Breaking the Universe: Discoveries from the Beginning of Time

MARCH 22, 2024

Dr. Caitlin Casey

Associate Professor, UT Department of Astronomy

What is the talk about?

The powerful James Webb Space Telescope allows us to see back to the beginning of time, shortly after the Big Bang, when the first stars and galaxies were only starting to form. Professor Caitlin Casey will explore with us some exciting new discoveries made using JWST during the first billion years of cosmic time. These discoveries are challenging scientists’ existing understanding about the universe itself and will change the way you see the cosmos.  
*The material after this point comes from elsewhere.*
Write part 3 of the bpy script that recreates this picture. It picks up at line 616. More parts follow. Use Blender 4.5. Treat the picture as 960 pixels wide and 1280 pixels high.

Image of the Ring Nebula, based on research by a team including Prof. Dinerstein and Dr. Kaplan of UT Astronomy. Image credit: ESA/Webb, NASA, CSA, M. Barlow (UCL), N. Cox (ACRI-ST), R. Wesson (Cardiff University).

About our presenter

Dr. Caitlin Casey

Dr. Caitlin Casey

Caitlin Casey is observational astronomer and Associate Professor of Astronomy at the University of Texas at Austin.  She has expertise in the most massive galaxies formed through cosmic time and uses an array of telescopes around the world and in space to answer fundamental questions about the growth of the first galaxies.  She leads the largest public program on the James Webb Space Telescope called COSMOS-Web, a deep field about 200 times larger than the original Hubble Deep Field.  She completed her PhD at the University of Cambridge and spent five years as a postdoctoral researcher in Hawaii and California before joining the faculty at UT in 2015.